In 1956 he was appointed to the newly established Chair of Physical Chemistry at Queen Mary (now Queen Mary and Westfield) College, London University. The Head of the Department was then Professor Michael Dewar, and when he departed to the United States in 1959 Keble Sykes took up the reins and guided the department until 1978, when he became (sole) Vice-Principal, working closely and fruitfully with the Principal, Sir James Menter.

At QMC, Sykes soon established a thriving research group. His laboratory was housed in a wooden hut clad with corrugated iron, and there was a disconcerting tendency for rain to penetrate the roof and run down the wall beside the main fuse-box. Nevertheless, work on gas-solid reactions and on ionic solutions prospered. He continued his excellent teaching, and generations of students there, like those who listened to him in Swansea, benefited enormously from his deep understanding of chemical phenomena.
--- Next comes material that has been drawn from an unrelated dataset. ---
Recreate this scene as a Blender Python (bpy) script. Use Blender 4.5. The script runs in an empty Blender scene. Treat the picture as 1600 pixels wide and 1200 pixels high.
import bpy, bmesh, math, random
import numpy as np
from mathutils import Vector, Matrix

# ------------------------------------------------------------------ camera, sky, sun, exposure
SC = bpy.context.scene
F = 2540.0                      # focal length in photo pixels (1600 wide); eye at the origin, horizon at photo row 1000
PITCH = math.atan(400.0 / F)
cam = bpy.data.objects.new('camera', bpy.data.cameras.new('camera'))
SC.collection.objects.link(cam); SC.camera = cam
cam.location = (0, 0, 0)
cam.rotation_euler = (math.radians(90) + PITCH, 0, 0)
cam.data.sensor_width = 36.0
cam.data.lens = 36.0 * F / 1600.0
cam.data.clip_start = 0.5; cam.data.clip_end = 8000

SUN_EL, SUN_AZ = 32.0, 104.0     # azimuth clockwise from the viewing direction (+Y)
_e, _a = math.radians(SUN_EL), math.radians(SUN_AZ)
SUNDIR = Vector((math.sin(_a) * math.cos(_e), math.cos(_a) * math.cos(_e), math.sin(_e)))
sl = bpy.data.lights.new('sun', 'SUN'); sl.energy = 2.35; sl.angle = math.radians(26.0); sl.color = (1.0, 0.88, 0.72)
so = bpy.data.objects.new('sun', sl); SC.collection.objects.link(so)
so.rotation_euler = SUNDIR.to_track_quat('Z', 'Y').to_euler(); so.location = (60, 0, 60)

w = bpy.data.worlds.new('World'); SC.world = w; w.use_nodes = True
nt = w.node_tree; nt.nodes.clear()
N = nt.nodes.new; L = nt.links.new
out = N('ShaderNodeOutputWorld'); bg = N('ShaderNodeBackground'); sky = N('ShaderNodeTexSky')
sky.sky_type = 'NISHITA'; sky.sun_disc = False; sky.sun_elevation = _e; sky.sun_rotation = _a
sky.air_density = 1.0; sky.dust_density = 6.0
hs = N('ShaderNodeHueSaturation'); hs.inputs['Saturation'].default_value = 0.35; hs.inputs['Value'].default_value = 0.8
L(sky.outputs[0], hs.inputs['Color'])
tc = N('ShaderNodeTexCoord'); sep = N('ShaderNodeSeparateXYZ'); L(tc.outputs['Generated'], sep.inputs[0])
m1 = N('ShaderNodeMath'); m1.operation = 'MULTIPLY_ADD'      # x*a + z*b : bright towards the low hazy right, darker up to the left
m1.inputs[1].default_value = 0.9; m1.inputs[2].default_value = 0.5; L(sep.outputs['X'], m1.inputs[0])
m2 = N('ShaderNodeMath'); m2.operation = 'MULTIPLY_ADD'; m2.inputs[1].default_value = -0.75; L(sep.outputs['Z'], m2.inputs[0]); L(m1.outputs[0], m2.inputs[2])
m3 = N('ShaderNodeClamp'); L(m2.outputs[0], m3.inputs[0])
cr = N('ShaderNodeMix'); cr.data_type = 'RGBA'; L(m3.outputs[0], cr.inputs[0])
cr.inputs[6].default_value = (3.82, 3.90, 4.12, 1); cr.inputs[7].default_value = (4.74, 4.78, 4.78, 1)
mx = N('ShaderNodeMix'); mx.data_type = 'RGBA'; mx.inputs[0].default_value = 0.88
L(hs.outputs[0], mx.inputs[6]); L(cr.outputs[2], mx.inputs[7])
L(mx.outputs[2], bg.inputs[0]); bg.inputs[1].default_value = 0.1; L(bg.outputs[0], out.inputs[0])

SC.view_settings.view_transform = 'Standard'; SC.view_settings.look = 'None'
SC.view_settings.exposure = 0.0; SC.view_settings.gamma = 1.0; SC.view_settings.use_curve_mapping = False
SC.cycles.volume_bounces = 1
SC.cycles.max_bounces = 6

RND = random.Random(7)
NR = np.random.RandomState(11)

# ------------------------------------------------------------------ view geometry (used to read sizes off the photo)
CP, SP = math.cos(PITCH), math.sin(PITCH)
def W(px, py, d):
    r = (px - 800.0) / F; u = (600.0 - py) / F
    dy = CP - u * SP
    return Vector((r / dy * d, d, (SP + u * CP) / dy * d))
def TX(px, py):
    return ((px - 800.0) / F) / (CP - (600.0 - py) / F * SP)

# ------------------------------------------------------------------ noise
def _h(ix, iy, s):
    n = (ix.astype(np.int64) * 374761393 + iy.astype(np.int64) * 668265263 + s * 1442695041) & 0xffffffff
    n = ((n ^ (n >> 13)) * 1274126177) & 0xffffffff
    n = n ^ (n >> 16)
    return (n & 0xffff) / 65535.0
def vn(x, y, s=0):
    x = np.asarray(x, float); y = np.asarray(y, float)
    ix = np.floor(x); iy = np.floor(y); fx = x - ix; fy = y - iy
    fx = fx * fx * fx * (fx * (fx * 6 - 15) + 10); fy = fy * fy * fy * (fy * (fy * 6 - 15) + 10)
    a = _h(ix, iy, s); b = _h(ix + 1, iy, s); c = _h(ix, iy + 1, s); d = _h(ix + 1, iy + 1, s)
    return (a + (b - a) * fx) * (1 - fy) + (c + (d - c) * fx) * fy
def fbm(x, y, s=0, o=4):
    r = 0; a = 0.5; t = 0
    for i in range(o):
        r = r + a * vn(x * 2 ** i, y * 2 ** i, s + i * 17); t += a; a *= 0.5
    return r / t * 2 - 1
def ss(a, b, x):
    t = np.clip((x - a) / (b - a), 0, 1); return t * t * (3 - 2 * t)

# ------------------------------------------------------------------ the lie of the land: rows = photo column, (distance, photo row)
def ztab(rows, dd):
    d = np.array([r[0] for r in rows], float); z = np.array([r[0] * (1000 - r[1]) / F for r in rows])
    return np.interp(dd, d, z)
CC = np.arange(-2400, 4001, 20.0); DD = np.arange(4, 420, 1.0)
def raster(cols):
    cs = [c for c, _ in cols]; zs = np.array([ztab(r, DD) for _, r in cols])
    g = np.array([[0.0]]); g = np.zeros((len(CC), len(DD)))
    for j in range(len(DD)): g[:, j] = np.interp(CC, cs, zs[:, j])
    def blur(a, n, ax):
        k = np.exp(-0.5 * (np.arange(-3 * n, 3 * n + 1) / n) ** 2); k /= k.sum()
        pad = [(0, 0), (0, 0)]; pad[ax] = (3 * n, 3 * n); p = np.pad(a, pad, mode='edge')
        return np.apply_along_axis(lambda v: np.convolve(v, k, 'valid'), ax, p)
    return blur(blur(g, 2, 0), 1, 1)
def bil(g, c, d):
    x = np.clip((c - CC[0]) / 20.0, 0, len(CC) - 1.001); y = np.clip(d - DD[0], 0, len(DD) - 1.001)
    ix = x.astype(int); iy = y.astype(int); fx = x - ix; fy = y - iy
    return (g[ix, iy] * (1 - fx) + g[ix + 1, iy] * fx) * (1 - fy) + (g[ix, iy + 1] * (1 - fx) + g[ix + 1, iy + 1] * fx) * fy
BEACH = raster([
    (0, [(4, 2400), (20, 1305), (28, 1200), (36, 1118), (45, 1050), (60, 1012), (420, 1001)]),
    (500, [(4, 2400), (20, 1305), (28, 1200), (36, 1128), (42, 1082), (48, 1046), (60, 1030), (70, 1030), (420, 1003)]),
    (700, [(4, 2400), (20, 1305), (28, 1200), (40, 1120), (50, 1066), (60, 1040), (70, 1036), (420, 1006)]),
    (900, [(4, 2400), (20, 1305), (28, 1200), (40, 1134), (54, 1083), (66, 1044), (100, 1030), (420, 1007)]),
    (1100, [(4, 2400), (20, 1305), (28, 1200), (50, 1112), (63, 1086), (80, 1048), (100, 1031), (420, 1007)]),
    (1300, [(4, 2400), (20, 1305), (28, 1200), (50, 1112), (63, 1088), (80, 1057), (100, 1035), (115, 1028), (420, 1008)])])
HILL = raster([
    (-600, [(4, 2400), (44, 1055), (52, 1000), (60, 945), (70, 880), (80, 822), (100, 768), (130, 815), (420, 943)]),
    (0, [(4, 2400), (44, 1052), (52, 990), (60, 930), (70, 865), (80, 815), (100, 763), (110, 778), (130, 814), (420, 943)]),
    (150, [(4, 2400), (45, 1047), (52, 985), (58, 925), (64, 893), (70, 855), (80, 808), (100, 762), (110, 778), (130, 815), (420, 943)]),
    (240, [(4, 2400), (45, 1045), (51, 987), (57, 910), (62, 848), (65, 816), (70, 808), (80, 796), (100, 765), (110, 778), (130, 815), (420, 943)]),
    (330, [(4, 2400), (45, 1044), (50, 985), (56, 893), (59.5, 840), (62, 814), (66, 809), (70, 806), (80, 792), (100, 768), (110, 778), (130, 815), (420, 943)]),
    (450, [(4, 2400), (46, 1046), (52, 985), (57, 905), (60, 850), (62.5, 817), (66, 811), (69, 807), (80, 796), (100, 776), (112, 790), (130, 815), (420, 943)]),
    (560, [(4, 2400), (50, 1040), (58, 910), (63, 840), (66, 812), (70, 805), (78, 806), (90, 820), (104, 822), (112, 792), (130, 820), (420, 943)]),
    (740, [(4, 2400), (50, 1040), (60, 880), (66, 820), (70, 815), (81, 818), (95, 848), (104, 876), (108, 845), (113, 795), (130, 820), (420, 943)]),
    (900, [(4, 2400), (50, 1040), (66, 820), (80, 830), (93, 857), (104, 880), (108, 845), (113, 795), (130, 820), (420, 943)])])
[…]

They were also impressed by his modesty, humility and general human decency.

Both in retrospect, and at the time, it was often said, "Keble Sykes is a gentleman." The respect he elicited endeared him to all his colleagues at QMC, where he served as Dean of the Faculty of Science (1970-73), as Vice-Principal from 1978 until his retirement in 1986, and as chairman of many key committees and working parties including the University Grants Committee's Physical Sciences Sub-Committee. He was subsequently elected an Honorary Fellow of the college.

He also contributed much to the Chemical Society of London. He edited the society's special publication on Stability Constants, a reflection of his expertise in the subject of ionic solutions. He served as Honorary Secretary from 1960 to 1966, as Vice-President from 1966 to 1969, as a member of Council of the successor body, the Royal Society of Chemistry, from 1977 to 1980, as Chairman of the Publications and Information Board, the Chemistry in Britain Committee and the Benevolent Fund Committee.

Despite all these commitments, a full family life, wide outside interests ranging from gardening to photography and walking to DIY, as well as keen membership of the Highgate Literary and Scientific Institution, he found time to attend with his wife Margaret - whom he met when they were lecturers in Swansea - every college function (public lectures, carol services, charter week concerts, plays, graduate receptions, international evenings and dances) for 30 years in Queen Mary College. The fact that Queen Mary and Westfield has now such an enterprising and well-equipped Department of Chemistry owes a great deal to the devotion and far-sightedness of this kindly and extraordinarily able man.

Keble Watson Sykes, chemist: born 7 January 1921; Lecturer in Chemistry, University College of Swansea, University of Wales 1948-51, Senior Lecturer 1951-56; Professor of Physical Chemistry, Queen Mary (later Queen Mary and Westfield) College, London 1956-86, Head of Chemistry Department 1959- 78, Dean, Faculty of Science 1970-73, Vice-Principal 1978-86; married 1950 Margaret Forsyth (three daughters, and one son deceased); died 24 May 1997.